Тем не менее сохранение на всем протяжении раннесарматской археологической
культуры с IV в. до н. э. по рубеж эр единого погребального обряда в виде курганов-кладбищ с концентрическим либо параллельным расположением могил в отличие от предыдущей и последующих культур позволяет предполагать сохранение единства не только религиозно-мифологического, отраженного в погребальном обряде, но и социального.
Само наличие кургана-кладбища позволяет анализировать мировоззренческую основу этого явления. По мнению И.В. Сергац-кова, «ранние сарматы, формируя курган-кладбище, моделировали социум, а средние сарматы, возводя индивидуальную насыпь, воспроизводили космос» [13, с. 43]. Его интерпретацию поддержал С.А. Яценко [15]. Мне уже приходилось высказывать мнение, что курганы-кладбища были обычно не родовыми, а клановыми, включавшими в себя несколько линиджей, а формы впускных погребальных захоронений, как и относительное их расположение, могли маркировать разные статусы и родовые связи, включая «фиктивные» [6, с. 129-132].
Статистическое накопление материала, подкрепленное половозрастными определениями, позволяет с иной позиции обратиться к этой проблеме. В связи с господством впускных захоронений представляется нецелесообразным оценивать размеры насыпи с позиции трудозатрат, поскольку для формирования кладбища зачастую выбирались уже готовые насыпи. Из 148 курганов, взятых для исследования, лишь 17 имело в основе раннесар-матское погребение. Из них высоту менее 0,5 м имело большинство насыпей, от 0,5 до 1м - 6 насыпей, и лишь дважды насыпь имела высоту около полутора метров. Их диаметры не выходят за пределы 20 м, лишь изредка достигая 30 м, но учитывая распашку, следует корректировать и эти значения. Заметим, что выбирая уже существующие насыпи, сооруженные в предыдущие эпохи, ранние сарматы зачастую отдавали предпочтение крупным сооружениям: от 1,5 до 2 м и выше. Иными словами, треть выбранных для родовых кладбищ древних насыпей представляло собой весьма солидные сооружения, вплоть до 4,2 м высотой (Барановка, кург. 10). Таким образом, если сарматы сами сооружали курган, он обычно был невелик, если выбирали
готовую насыпь, то ценили большую насыпь. Из этого мы можем сделать вывод, что собственно родовой коллектив, участвовавший в погребальном ритуале, был относительно невелик и не способен самостоятельно сооружать большие насыпи.

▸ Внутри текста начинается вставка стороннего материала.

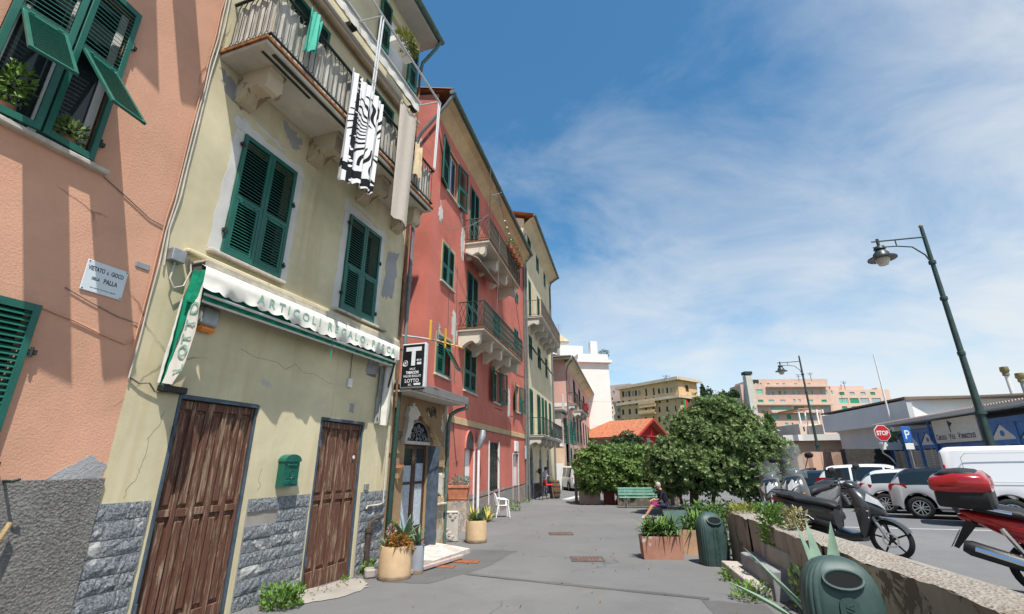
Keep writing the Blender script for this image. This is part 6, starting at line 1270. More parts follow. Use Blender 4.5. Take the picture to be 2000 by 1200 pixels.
for k,(u,vt,vb,y,wpx,mt,lb_) in enumerate(((1371,750,800,150,9,M_leafF,'slim dark cypress beside the ochre apartment block'),(1383,757,812,145,16,M_leafF,'open grey-green pine right of the cypress'),(1397,772,830,135,22,M_leafG,'bright green bushy tree on the hill left of the umbrella pine'),(1413,764,800,140,20,M_leafF,'dark round tree just left of the umbrella pine'),(1432,763,778,140,17,M_leafF,'flat-topped umbrella pine against the sky'),(1452,790,850,100,26,M_leafG,'leafy tree at the foot of the chimney mast'),(1500,812,870,60,12,M_leafG,'pale leaning tree behind the right edge of the big evergreen'),(1417,790,850,95,34,M_leafG,'broad mid-green tree rising behind the big evergreen'),(1383,800,850,95,26,M_leafF,'dusky tree between the ochre block and the big evergreen'))):
    pt,pb_=at(u,vt,y),at(u,vb,y); rx=wpx*.5*y/960; rzv=(pt.z-pb_.z)/2; zc=(pt.z+pb_.z)/2; zg=hz(pt.x,y)
    E_=[(0,0,zc-zg,rx,rx,rzv),(rx*.5,0,zc-zg-rzv*.3,rx*.7,rx*.7,rzv*.6),(-rx*.5,0,zc-zg-rzv*.2,rx*.7,rx*.7,rzv*.6)]
    small_tree('hill_tree',lb_,(pt.x,y,zg),E_,520,max(.45,rx*.22),mt,300+k,max(.5,zc-zg),max(.15,rx*.07))['group']='trees on the hillside'
tag(clusters(2600,lambda q:((lambda x,y:((x,y,hz(x,y)+q.uniform(0,2.5)),(0,0,1)))(q.uniform(40,150),q.uniform(95,180))),1.6,77,6).build('hillside_undergrowth',M_leafF),'dense scrub and treetops covering the hillside under the apartment blocks','undergrowth',kind='stuff')
# ---- agave, aloes, weeds
def blade(m,base,dirv,L,w,curl,seed,n=7,thick=.25):
    """one fleshy leaf with a V section"""
    d=Vector(dirv).normalized(); side=d.cross(Vector((0,0,1))); side=side.normalized() if side.length>1e-3 else Vector((1,0,0)); p=Vector(base); rings=[]
    for i in range(n+1):
        t=i/n; ww=w*(1.0 if t<.12 else (1.12 if t<.4 else 1.12*(1-((t-.4)/.6)**1.6)))*(.8 if t<.1 else 1)+.002
        nrm=side.cross(d).normalized(); rings.append([p-side*ww/2+nrm*ww*thick*.55,p-nrm*ww*thick*.35,p+side*ww/2+nrm*ww*thick*.55,p+nrm*ww*thick*.15])
        d=(d+Vector((0,0,-1))*curl/n).normalized(); p=p+d*(L/n)
    m.loft(rings,True)
M_agave=simple('agave_leaf',(.20,.30,.22),.5,.35,var=.3,scale=4); M_agavey=simple('yellowed_agave',(.52,.46,.10),.6,.3,var=.3,scale=4); M_aloe=simple('aloe_leaf',(.14,.23,.13),.5,.35,var=.35,scale=7)
ag=root('agave','big grey-green agave growing behind the near litter bin','agave',(3.45,5.72,gz(5.72)))
for k,(dx,dy,dz,L,w,cu) in enumerate(((-.12,.15,1,1.22,.20,.15),(.22,.2,1,1.25,.17,.05),(-.62,.35,.9,1.20,.16,.12),(.80,.05,.75,.85,.18,.6),(-.75,-.3,.55,.75,.15,.4),(.1,-.6,.6,.6,.16,.5),(-.38,.1,1,1.0,.18,.1),(.45,.5,.8,.95,.17,.3),(-.9,.1,.40,.75,.15,.3),(.05,.3,1,1.25,.15,.0),(.9,.25,.7,1.0,.19,.9),(-.95,.35,.75,1.15,.17,.25),(-.2,-.5,.8,.8,.17,.3))):
    m=MB(); blade(m,(dx*.06,dy*.06,.0),(dx,dy,dz),L,w,cu,k); m.build('leaf',M_agave if k not in (4,) else M_agavey,ag,50)
def aloe(parent,c,n,L,w,mat,seed,el=(.35,1.3),name='leaf',cu=.25):
    q=random.Random(seed)
    for k in range(n):
        a=k*2.4+q.uniform(-.3,.3); e=q.uniform(*el); m=MB(); blade(m,c,(math.cos(a)*math.cos(e),math.sin(a)*math.cos(e),math.sin(e)),L*q.uniform(.7,1.15),w,cu*q.uniform(.3,1.3),k,6); m.build(name,mat,parent,50)
def weed(label,loc,n,r,h,seed,mat=None,size=.06,name='weed',group=None):
    q=random.Random(seed); r_=root(name,label,'weed',loc,0,group); st=MB()
    for k in range(max(4,n//40)):
        a=q.random()*6.28; rr=q.random()*r; st.tube([(rr*.3*math.cos(a),rr*.3*math.sin(a),0),(rr*math.cos(a),rr*math.sin(a),h*q.uniform(.5,1))],.004,4)
    st.build('stem',M_leafC,r_)
    leaf_blob(n,lambda q:((lambda a,rr,z:((rr*math.cos(a),rr*math.sin(a),z),(math.cos(a)*.6,math.sin(a)*.6,.7)))(q.random()*6.28,r*q.random()**.5,h*q.random())),size,seed).build('foliage',mat or M_leafC,r_); return r_
weed('leafy green weed at the foot of the stone facing between the brown doors',(-3.28,7.55,gz(7.55)),420,.28,.26,1,size=.075)
weed('tuft of grass beside the waste pipe',(-2.78,10.0,0),120,.12,.22,2,size=.07)
weed('small weed at the corner of the narrow brown door',(-3.02,9.45,0),60,.07,.08,3,size=.04)
weed('low weeds growing along the lowest step',(3.55,7.9,gz(7.9)),260,.28,.22,4,size=.06)
weed('weeds at the far foot of the lowest step',(3.85,9.3,gz(9.3)),160,.18,.2,5,size=.055)
weed('tall leafy spurge growing on the retaining wall top above the steps',(4.25,8.35,.72),520,.22,.62,6,M_leafC,.075)
weed('flowering scrub on the far end of the retaining wall',(4.75,10.4,.95),300,.30,.22,7,leaf_mat('scrub_yellow',(.10,.16,.03),(.36,.34,.08)),.07)
weed('green weeds by the wall foot behind the steps',(4.02,7.2,gz(7.2)),260,.22,.55,8,size=.065)
weed('dry grass tuft on the wall top behind the spurge',(4.40,7.9,.95),150,.14,.34,9,leaf_mat('dry_grass',(.20,.18,.07),(.42,.38,.20)),.09)
weed('ivy-like weed at the foot of the wall behind the near bin',(3.6,5.6,gz(5.6)),160,.2,.3,10,size=.06)
weed('low yellow-green plant between the far bin and the wall end',(4.55,11.2,0),300,.3,.6,11,M_leafB,.08)
weed('dusty shrub under the big evergreen beside the wall end',(5.1,13.0,0.2),420,.5,.8,12,M_leafC,.09)
# ---- pots along the houses
def pot(label,loc,r,h,mat,group=None,name='flower_pot',rim=.0):
    p=root(name,label,'flower pot',loc,0,group); m=MB(); m.lathe([(r*.90,.0),(r*.97,.02),(r,.10),(r*1.0,h*.9),(r*.97,h),(r*.88,h),(r*.86,h*.86),(0.01,h*.85)],28); m.build('pot',mat,p,50)
    m=MB(); m.lathe([(r*.99,.0),(r*1.012,.015),(r*1.012,.07),(r*1.0,.075)],28); m.build('base_ring',simple('grimy_base',(.22,.16,.11),.9,.1,var=.3),p,50); m=MB(); m.lathe([(r*.86,h*.87),(.01,h*.89)],20); m.build('soil',simple('soil',(.06,.045,.03),.95,.1,var=.3),p); return p
M_cpot=simple('cream_cement_pot',(.62,.44,.265),.85,.15,var=.18,scale=3,bump=.15)
p1=pot('big cream cylindrical pot of orange and green succulents beside the narrow brown door',(-2.18,9.62,0),.30,.56,M_cpot)
aloe(p1,(.14,.0,.62),22,.46,.075,M_aloe,1,(.35,1.4)); aloe(p1,(-.14,-.08,.54),20,.30,.035,simple('thin_succulent',(.16,.20,.12),.5,.3,var=.4,scale=10),2,(.1,1.0)); aloe(p1,(-.08,.05,.86),14,.16,.03,simple('lime_rosette',(.22,.36,.06),.5,.3,var=.2),3,(.2,1.2))
m=MB(); m.tube([(-.08,.05,.5),(-.09,.05,.88)],.03,6); m.build('stem',M_bark,p1)
leaf_blob(420,ell(.06,-.16,.62,.24,.14,.15,.3),.055,61).build('orange_succulent',M_leafO,p1); leaf_blob(160,ell(-.10,-.02,.75,.08,.08,.16,.3),.05,62).build('dry_rosette',simple('dry_pink_rosette',(.46,.30,.24),.8,.1,var=.4,scale=20),p1); leaf_blob(120,ell(.24,-.05,.52,.10,.12,.08,.3),.05,63).build('trailing_succulent',M_leafO,p1)
p2=pot('cream cylindrical pot of yellowing aloes farther along by the rubble trough',(-.99,13.72,0),.285,.54,M_cpot)
aloe(p2,(.05,0,.52),20,.36,.05,simple('blue_aloe',(.14,.21,.18),.5,.3,var=.3,scale=9),5,(.2,1.2)); aloe(p2,(-.10,.05,.52),12,.42,.05,M_agavey,6,(.5,1.4)); leaf_blob(150,ell(0,-.05,.56,.26,.2,.12,.3),.06,64).build('trailing_leaf',M_leafC,p2)
p3=pot('tall grey plastic pot half hidden behind the big cream pot',(-1.86,10.0,0),.14,.50,simple('grey_plastic_pot',(.30,.32,.36),.5,.4,var=.15)); aloe(p3,(0,0,.5),10,.45,.05,M_aloe,8,(.6,1.4))
m=MB(); m.box(-.10,.10,-.12,.12,0,.16,.03); o=tag(m.build('stone_block',M_conc,None,loc=(-2.66,9.72,0),rot=(0,0,.4)),'rough grey stone block on the ground by the waste pipe','stone')
# rubble trough
rt=root('rubble_trough','low rubble-stone planting trough beside the shop step','planter',(-1.90,13.85,0),R(4)); m=MB(); m.box(-.40,.42,-.14,.22,0,.72,.03); m.build('mortar_body',plaster('lime_mortar',(.52,.48,.42),bump=.9,fade=.25),rt)
q=random.Random(5); sm=[]
for k in range(4):
    m=MB(); m.lathe([(.001,-.5),(.30,-.42),(.48,-.15),(.5,.1),(.38,.38),(.001,.5)],9,(0,0,0),'y'); m.v=[(x*(1+q.uniform(-.18,.18)),y,z*(1+q.uniform(-.18,.18))) for x,y,z in m.v]; me=m.mesh('stone',60); me.materials.append(simple('rubble_stone',(.46,.41,.36),.9,.1,var=.35,scale=5,bump=.4)); sm.append(me)
for k in range(26):
    inst(sm[k%4],'stone',None,rt,(-.33+.68*((k*.37)%1),-.135,.06+.62*((k*.618)%1)),(0,q.random()*6,0),(q.uniform(.10,.24),.06,q.uniform(.07,.15)))
m=MB(); m.box(.0,.40,-.16,.05,.70,.76,.02); m.build('coping',M_sill,rt); leaf_blob(220,ell(-.22,0,.92,.17,.14,.22,.2),.06,66).build('plant',M_leafC,rt)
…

Из этнографии мы знаем, что семейно-родовые группы (микролиниджи, кланы) состояли из близкородственных семей, которые весь год или большую его часть кочевали вместе и оказывали друг другу взаимопомощь и взаимоподдержку, ведя раздельное хозяйство и раздельно владея скотом. При этом производственная помощь и кооперация шла по соседской линии, а социальная, включая брачный выкуп, кровную месть, и, видимо, погребальные ритуалы - по родственной [14, с. 238]. Вероятно, эти семейно-родствен-ные группы, возможно, включая и лиц, кочующих в различных общинах, занимались погребением.
Из 519 костяков половые определения получены для 167 мужчин, 153 женщин и 164 ребенка, включая подростков, что позволяет говорить о демографическом равновесии и предположить возможность использования кладбищ всем родовым коллективом.
Маркеры для определения разных социальных групп немногочисленны [4, с. 19]. При относительном стандарте погребального инвентаря явно выделяются немногочисленные комплексы, в которых присутствуют золотые украшения, импортная посуда, парадное оружие, бронзовые котлы.
Погребений такого статуса немного, всего 10: Барановка, кург. 10, погр. 9, костяк 1; Белокаменка, 1987, кург. 6, погр. 5; Белока-менка II, 1988, кург. 7, погр. 3, костяк 1; Быково, кург. 2, погр. 3; Верхнее Погромное, 1957, кург. 7, погр. 6; Жутово, кург. 27, погр. 4; Короли, кург. 4, погр. 1; Майеровский III, кург. 4, погр. 1Б; Писаревка II, кург. 6, погр. 2; Раздолье, кург. 2, погр. 3.
Заметим, что они располагаются как в центре, так и на периферии кургана, что, возможно, свидетельствует о защите от ограблений. Ямы представлены всеми основными формами. Присутствуют как одиночные захоронения, так и коллективные. Обращает на себя внимание следующая любопытная особенность - ни в одном погребении не было
ритуальных веществ, связанных с цветом. Отмечены три женщины высшего ранга, причем в индивидуальной могиле только одна зрелая женщина (Белокаменка, 6/5), а две молодые в сопровождении мужчин (Майеров-ский, 4/1б и Белокаменка, 7/3). При этом погребенная в кургане Майеровский выглядит как фигура с более высоким статусом, нежели мужчина, похороненный с котлом, но без единого золотого предмета. Возможно, по наличию двух мечей и кинжала, он выступает своего рода охраной и сопровождающим верховной правительницы. Все бронзовые котлы (4 экз.) найдены в этих богатых комплексах. Еще одно наблюдение: почти все погребения датируются концом II - I в. до н. э., то есть периодом активного участия ранних сарматов в политической жизни античных и кубанских центров цивилизации. Исключение составляет погребение воина с золотым браслетом III-II вв. до нашей эры (Быково, 2/3). Возможно, это единственное золотое украшение не имеет отношения к высшему статусу, и он скорее может быть помещен в следующий ранг - дружинников.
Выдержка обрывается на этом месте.